A group of those who were close to broadcaster Edward R. Murrow discussed the journalist’s legacy from World War II to the McCarthy era, as well as what he would have thought about news coverage today, at a panel discussion with journalist Marvin Kalb Monday night.
At the latest installment of “The Kalb Report,” co-sponsored by GW at the National Press Club earlier this week, the panelists spoke about how they think Murrow – who gained prominence as a radio news broadcaster during World War II and later moved to television news in the 1950s – would have approached covering the Iraq war.
Panelist Richard Hottelet, a member of the legendary Murrow Boys of World War II and currently a GW Welling presidential fellow, described the war with Iraq as a “war of choice” and said that the concept would have outraged Murrow from the beginning.
If Murrow would have covered the lead-up to the war in Iraq, panelist Daniel Schorr, one of Murrow’s former colleagues and the senior news analyst at National Public Radio, said people would have known more about faulty intelligence.
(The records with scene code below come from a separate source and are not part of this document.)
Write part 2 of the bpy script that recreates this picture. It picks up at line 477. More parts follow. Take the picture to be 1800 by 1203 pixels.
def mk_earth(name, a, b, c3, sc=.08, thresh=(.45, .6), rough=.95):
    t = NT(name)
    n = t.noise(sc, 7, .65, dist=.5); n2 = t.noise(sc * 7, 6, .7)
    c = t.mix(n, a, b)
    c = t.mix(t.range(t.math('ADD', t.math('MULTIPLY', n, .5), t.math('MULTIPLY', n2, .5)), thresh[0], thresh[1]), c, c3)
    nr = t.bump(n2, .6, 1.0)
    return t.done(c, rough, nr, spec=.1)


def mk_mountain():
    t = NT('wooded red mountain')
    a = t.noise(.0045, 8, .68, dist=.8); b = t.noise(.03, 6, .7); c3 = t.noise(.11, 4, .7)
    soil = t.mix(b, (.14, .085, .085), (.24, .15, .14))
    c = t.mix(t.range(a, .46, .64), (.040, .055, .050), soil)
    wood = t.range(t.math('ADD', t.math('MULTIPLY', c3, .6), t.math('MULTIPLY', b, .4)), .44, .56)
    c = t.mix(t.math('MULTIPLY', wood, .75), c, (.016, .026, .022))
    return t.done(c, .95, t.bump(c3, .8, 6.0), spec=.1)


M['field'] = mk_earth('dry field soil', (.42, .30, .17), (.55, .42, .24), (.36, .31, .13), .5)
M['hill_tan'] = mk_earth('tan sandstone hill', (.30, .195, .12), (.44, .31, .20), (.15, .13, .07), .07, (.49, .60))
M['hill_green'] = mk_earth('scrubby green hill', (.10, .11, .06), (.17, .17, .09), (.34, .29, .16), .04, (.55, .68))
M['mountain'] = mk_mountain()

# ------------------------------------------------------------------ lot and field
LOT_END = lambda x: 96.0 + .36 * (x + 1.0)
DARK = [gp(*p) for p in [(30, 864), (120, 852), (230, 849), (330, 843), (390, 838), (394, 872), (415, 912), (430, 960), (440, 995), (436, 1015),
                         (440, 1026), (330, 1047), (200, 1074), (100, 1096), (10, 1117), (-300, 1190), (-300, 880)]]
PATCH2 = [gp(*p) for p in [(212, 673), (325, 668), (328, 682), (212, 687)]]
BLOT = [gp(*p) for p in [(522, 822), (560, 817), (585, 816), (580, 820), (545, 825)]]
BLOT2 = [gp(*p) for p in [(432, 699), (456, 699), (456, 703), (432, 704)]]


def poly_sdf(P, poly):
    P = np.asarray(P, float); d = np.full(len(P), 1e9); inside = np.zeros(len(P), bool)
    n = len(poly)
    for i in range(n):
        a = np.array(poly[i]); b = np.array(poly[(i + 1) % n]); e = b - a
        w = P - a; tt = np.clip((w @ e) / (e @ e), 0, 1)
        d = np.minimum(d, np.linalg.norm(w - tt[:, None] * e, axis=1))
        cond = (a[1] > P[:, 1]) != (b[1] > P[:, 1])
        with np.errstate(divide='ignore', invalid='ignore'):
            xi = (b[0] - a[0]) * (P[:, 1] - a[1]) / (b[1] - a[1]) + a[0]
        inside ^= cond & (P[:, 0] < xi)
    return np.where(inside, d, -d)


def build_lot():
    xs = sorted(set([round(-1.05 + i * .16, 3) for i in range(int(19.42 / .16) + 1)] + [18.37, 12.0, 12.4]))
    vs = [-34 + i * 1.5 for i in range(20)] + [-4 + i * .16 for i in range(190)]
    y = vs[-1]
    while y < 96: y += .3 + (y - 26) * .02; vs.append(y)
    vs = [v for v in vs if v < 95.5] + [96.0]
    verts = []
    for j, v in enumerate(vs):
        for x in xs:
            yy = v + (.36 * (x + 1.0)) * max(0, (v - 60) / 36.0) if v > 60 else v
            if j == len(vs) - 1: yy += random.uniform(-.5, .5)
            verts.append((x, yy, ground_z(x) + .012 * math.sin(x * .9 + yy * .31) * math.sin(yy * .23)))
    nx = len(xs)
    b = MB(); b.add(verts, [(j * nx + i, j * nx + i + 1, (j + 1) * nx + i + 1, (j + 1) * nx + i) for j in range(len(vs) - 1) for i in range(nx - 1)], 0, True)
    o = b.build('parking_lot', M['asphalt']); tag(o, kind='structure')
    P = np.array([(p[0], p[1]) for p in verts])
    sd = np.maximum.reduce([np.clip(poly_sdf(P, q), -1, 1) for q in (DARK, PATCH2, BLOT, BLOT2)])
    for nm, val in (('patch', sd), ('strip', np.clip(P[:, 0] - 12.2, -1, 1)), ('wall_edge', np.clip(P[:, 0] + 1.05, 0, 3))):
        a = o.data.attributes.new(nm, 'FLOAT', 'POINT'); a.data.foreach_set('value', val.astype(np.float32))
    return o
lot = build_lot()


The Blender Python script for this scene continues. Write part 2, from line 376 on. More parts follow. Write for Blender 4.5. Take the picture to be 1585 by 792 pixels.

He thinks that Murrow would have questioned the accepted truths, and that would have made a big difference in the public’s view of the war. He added that the motivation for covering stories is what separates Murrow from journalists of today.
“Murrow covered something because it needed coverage,” Schorr said. “He wasn’t trying to get an audience just for the sake of it.”
Murrow’s greatest claim to fame came in 1954 when he directly confronted Sen. Joseph McCarthy and his anti-communist campaign. Murrow used his program “See It Now” to say things about McCarthyism that the reporters in Washington could not say when covering the hearings, Schorr said.
“What he did sailed above and beyond the reporting that we did,” said Schorr, who also covered the McCarthy hearings in D.C.
Murrow’s son Casey, also a panelist, was 8 years old during the McCarthy hearings and said that he was unaware of the threats made to his family because of Murrow’s outspokenness during that time. He described himself as “happily clueless” and said that he never realized that he had guards who followed him to school to make sure that he wasn’t kidnapped.
Hottelet added that Murrow’s sincerity separates him from the pack. Today, journalists are posing and out for ratings, he said.
“Standards in Ed’s time were set mainly by Ed,” Hottelet said. “The standards today are set by the need for a news broadcast to make money.”
Though there are close contenders with former CBS news anchorman Walter Cronkite, who spoke out against the Vietnam War, and Washington Post writers Bob Woodard and Carl Bernstein, who exposed Nixon’s involvement in the Watergate scandal, the panel agreed that there is no modern-day equivalent of Murrow.
Panelist Don Hewitt, who directed Murrow while he was at CBS and later when on to create news show 60 Minutes, described his colleague as a “giant.”
“He was the whole package,” he said. “He set a tone and style that everyone in this business wanted to emulate.”
Hottelet and Schorr said that despite his greatness, Murrow was a warm and generous man.
“He was famous, important, and well-paid, but he treated those he worked with as though they were important and he wasn’t,” Schorr said.
Kalb, who moderated the panel and was the last correspondent at CBS News personally hired by Murrow in 1957, added that Murrow will continue to cast a “long shadow over TV news” because of his belief that a free and vibrant press leads to a free society.
Kalb ended the discussion with the same sign-off Murrow used 50 years ago: “Good night, and good luck.”